Thursday, July 22, 2010

Sometimes, it's best to take a pass... (SEYE)

As investors, we only like to talk about the things that we did right. This is not going to be one of those posts... Despite the dent that it might put in people's perception, I think that it is important to talk, and more importantly, THINK about dumb things that you have done, why you did them, learn from it, and not repeat the screw up. If you have any of your own stories, email me. We can discuss them and if you want, I will even post your stories.

Feel privileged, this is about what is probably the most boneheaded capital allocation decision that I have made in the past 5 years. While it didn't hurt much financially, as far as errors of thought and logic go, it is right up there with me burning money on a bank that looked cheap a few years back...

This stock that I had at one point been building a position in, was Signature Eyewear. As the company had been making strides to reduce debt and raise cash, I was naturally quite impressed with the financial results of the company. Trading at a P/E of just under 5, there seemed little that could go wrong on, the face of things.

The company basically just designs and sells eyeglasses, under license agreements with brands such as Dakota, Bebe, and the like. It also has it's own value line that has generated pleasing results. Insiders own a ton of the company and are incentivised- another plus.

One thing that I noticed before starting to initiate my buy orders (in a series that lasted well into the new year), was that the company generated A TON of their sales from 1 product line (literally, around 1/2 of revenues): Bebe. Since the license agreement didn't expire for nearly 9 months, I figured that I could send emails in regard to the renewal process to management (with some other questions about the business), as I was buying, rather than before. "After all," I thought, "I don't want for this potential multi-bagger to fall through my fingers!" Mistake.

My communications with management? You ask? Not only did I not once receive an answer to my numerous emails (spaced out by a matter of weeks, just so I wouldn't get annoying), I didn't receive a single answer to any of the numerous phone messages that I left. What really made me angry, was that I was in a position to own a significant amount of the company, and couldn't get into a 5 minute conversation with a guy, who, by definition, works for me! Furthermore, I was trying to contact the person whose contact info was on their press releases for communications!

After deciding that I had enough, and after many weeks, I was finally able to get rid of my shares at a slight loss. Had it not been for some scheduling conflicts involving the VIC West, I would have gone to the annual meeting of shareholders for SEYE, just to try to get an answer to the reasonable questions that I had; it isn't like I was wanting insider information, just some general info about the business! But, I needn't digress.

As of today, literally, many months later, there has been no word on if the license has been renewed, though, there was a CT Order filed with the SEC. Lots of times, these sorts of orders are to protect trade secrets and such. Regardless, we presently have no idea what is going on with either the filing or the Bebe agreement. I guess that we are supposed to wait until the next 10Q to find anything out about this Material Contract. Maybe, the contract was renewed, and there was no need to report the contract... I honestly don't know. But what I do know is this, in virtually every other contract that they have renewed or begun, they announced it publicly. I also know that the whole situation makes me uncomfortable.

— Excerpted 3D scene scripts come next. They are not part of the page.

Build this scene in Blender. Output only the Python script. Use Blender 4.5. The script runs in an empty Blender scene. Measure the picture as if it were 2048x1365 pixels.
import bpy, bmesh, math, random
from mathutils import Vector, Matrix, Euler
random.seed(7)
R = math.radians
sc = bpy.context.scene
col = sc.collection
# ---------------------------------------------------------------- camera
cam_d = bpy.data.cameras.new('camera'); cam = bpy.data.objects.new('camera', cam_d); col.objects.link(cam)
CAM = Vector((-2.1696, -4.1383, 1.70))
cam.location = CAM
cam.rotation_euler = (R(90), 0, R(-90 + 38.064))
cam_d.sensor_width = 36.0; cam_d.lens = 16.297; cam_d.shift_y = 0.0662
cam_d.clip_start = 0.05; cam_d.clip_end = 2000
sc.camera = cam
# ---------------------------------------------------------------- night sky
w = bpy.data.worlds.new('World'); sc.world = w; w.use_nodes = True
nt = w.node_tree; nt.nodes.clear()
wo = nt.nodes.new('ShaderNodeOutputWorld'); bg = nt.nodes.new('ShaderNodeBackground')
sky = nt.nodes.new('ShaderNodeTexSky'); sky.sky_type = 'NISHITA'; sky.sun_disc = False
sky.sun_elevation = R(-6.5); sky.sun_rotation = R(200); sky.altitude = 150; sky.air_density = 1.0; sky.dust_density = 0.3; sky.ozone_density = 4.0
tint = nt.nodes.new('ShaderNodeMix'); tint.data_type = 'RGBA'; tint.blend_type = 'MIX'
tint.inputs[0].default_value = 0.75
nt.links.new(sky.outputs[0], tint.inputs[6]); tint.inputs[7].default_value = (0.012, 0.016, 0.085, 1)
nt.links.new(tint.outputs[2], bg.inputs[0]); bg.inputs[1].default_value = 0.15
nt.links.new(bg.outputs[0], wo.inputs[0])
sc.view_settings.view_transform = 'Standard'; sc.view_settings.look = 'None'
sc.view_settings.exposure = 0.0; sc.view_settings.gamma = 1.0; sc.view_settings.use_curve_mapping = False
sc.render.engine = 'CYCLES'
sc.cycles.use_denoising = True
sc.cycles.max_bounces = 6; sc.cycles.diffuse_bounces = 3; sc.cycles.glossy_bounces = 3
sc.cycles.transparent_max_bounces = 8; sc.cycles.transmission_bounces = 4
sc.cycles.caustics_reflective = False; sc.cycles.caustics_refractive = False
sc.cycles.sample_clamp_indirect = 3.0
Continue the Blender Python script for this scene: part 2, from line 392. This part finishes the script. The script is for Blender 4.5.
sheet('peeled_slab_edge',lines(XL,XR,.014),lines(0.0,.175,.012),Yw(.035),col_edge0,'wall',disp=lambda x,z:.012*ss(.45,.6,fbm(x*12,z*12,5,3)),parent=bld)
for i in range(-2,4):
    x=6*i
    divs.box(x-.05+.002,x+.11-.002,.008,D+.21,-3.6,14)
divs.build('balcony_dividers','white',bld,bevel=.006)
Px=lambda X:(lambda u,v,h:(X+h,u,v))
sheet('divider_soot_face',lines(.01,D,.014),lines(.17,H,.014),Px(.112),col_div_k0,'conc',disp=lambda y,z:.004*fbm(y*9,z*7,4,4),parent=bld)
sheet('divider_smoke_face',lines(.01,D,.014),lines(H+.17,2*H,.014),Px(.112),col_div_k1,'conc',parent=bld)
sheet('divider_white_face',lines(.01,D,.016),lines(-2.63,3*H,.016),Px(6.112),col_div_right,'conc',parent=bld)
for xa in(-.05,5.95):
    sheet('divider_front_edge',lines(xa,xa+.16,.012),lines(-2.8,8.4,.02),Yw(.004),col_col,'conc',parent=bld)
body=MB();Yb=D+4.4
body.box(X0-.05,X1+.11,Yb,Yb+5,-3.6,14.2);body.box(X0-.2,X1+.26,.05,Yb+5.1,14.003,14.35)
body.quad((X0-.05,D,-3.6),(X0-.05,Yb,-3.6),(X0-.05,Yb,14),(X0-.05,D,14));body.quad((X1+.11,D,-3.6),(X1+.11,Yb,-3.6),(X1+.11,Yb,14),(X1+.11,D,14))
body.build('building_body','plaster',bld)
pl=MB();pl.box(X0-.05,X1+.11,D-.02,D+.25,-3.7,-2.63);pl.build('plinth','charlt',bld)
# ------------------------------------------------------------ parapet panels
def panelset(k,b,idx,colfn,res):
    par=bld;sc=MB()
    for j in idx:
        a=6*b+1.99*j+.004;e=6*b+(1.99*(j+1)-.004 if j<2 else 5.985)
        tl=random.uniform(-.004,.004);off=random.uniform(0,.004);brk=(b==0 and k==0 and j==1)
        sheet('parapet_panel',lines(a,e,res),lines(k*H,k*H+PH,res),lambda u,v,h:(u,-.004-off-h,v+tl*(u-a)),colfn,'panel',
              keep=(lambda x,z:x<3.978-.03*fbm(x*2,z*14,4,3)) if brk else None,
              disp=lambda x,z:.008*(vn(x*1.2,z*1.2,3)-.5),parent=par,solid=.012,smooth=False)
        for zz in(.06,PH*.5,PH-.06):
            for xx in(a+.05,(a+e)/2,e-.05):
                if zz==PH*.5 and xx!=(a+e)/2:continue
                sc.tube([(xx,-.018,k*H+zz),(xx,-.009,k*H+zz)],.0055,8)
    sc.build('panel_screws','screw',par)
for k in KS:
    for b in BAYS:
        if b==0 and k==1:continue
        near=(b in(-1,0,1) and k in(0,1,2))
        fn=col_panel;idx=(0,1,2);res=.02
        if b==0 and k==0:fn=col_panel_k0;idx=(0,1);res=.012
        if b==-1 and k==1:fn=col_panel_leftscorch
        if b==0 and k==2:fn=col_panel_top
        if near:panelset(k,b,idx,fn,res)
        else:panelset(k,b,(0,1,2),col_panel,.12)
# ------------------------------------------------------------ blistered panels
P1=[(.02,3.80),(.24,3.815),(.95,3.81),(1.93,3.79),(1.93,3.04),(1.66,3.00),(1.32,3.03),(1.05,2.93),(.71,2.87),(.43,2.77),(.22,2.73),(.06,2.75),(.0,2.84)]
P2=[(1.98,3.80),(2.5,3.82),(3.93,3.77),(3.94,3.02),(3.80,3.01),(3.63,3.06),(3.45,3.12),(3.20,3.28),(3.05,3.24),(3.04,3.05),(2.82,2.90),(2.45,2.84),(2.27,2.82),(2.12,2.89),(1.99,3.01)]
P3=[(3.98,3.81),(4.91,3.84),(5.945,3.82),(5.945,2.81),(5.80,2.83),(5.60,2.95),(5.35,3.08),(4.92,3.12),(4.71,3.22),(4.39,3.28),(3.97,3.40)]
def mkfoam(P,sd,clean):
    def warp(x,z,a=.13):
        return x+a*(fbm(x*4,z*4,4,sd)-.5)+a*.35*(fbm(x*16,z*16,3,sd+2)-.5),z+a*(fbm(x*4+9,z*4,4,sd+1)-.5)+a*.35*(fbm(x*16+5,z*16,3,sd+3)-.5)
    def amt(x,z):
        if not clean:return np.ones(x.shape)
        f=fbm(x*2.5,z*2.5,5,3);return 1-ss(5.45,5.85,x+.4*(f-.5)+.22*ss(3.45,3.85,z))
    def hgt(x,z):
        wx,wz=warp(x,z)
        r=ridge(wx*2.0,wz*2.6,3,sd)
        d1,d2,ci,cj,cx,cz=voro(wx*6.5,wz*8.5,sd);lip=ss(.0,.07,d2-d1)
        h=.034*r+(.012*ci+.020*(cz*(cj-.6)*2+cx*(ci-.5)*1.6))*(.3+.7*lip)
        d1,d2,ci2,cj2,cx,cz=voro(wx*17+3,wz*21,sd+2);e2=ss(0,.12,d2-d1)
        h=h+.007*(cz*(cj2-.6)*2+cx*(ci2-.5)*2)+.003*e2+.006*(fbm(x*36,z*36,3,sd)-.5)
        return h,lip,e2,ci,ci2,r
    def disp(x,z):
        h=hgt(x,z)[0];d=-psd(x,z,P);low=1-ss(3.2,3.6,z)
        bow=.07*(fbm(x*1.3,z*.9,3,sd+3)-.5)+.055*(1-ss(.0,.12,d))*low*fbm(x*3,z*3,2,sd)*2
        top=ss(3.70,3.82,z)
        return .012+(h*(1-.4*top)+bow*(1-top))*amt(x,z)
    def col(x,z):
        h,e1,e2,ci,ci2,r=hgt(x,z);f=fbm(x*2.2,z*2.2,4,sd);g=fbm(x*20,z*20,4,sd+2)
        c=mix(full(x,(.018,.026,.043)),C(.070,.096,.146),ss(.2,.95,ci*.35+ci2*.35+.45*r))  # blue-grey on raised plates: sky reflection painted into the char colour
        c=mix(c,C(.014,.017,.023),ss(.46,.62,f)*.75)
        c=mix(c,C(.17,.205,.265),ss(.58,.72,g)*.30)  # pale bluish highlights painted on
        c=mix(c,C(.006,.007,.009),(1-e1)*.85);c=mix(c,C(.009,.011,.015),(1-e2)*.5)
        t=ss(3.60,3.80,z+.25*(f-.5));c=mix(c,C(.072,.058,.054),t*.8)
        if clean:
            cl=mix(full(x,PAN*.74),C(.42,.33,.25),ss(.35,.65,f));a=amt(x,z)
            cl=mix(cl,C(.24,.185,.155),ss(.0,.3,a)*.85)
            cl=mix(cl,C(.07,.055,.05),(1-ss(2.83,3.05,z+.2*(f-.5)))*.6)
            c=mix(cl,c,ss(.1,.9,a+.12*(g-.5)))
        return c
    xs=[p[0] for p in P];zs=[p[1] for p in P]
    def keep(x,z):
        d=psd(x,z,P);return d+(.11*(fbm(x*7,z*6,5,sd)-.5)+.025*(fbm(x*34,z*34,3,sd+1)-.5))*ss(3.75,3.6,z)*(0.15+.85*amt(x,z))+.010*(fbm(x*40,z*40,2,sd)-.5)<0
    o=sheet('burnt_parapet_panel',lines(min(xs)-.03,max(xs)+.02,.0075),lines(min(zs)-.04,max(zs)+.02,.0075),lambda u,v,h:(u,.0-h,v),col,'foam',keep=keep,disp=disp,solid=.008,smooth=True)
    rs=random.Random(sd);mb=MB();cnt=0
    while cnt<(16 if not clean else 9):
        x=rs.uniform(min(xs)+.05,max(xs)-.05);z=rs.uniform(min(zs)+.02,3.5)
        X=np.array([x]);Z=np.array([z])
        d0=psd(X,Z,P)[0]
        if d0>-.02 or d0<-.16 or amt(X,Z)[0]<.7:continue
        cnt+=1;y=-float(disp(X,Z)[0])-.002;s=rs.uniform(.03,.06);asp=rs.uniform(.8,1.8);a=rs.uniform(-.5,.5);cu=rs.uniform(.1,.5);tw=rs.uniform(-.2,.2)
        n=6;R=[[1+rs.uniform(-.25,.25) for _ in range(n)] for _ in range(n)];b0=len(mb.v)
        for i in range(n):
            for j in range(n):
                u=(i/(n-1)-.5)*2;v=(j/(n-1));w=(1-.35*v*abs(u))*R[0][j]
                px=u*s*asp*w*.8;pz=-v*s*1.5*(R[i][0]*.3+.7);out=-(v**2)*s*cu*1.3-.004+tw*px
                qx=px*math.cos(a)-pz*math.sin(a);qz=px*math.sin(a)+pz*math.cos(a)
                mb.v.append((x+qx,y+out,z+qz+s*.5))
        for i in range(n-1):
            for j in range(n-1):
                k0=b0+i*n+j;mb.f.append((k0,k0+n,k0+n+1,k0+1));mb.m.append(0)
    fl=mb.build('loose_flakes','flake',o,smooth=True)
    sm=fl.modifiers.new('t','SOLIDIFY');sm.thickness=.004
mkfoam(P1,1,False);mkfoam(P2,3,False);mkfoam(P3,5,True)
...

Personally I think that when management won't talk to the very people whose capital they are allocating, it is best to simply take a pass; unless of course, you plan on going activist, such as is/was the case with the Polonitza Group at ITEX, Carl Icahn at Motorola, or The Lion Fund at Friendy's or Steak 'n Shake. In the case of Signature, it is particularly disturbing, since generally, managers in small companies love to talk to you. Some of the most educational conversations that I have ever had, involved sitting down with the CEO of a nano-cap company (either in person or on the phone) and just asking questions.

While I admit that there is potentially a ton of upside for the stock of Signature, there are a lot of companies out there with a greater margin of safety, simply because they are more transparent.

Disclosure: I have no position in SEYE. This is not any sort of advice and is merely opinion. Do your own research when even so much as thinking about anything I talk or think about!

1 comment:

Robert Pio Molloy said...

Once again, a great post; thank you for sharing.

I think your decision to sell your shares was intelligent, and courageous. I can't help but feel that if management had been successful in extending the bebe contract, we would most certainly have heard about it. Infact, if we go through the SEC filings, history tells us that these sort of contracts are always announced and extended well in advance of their expiry - http://www.sec.gov/Archives/edgar/data/1036292/000107261307002004/form8-k_15399.txt

As it stands, the lack of communication from management speaks volumes.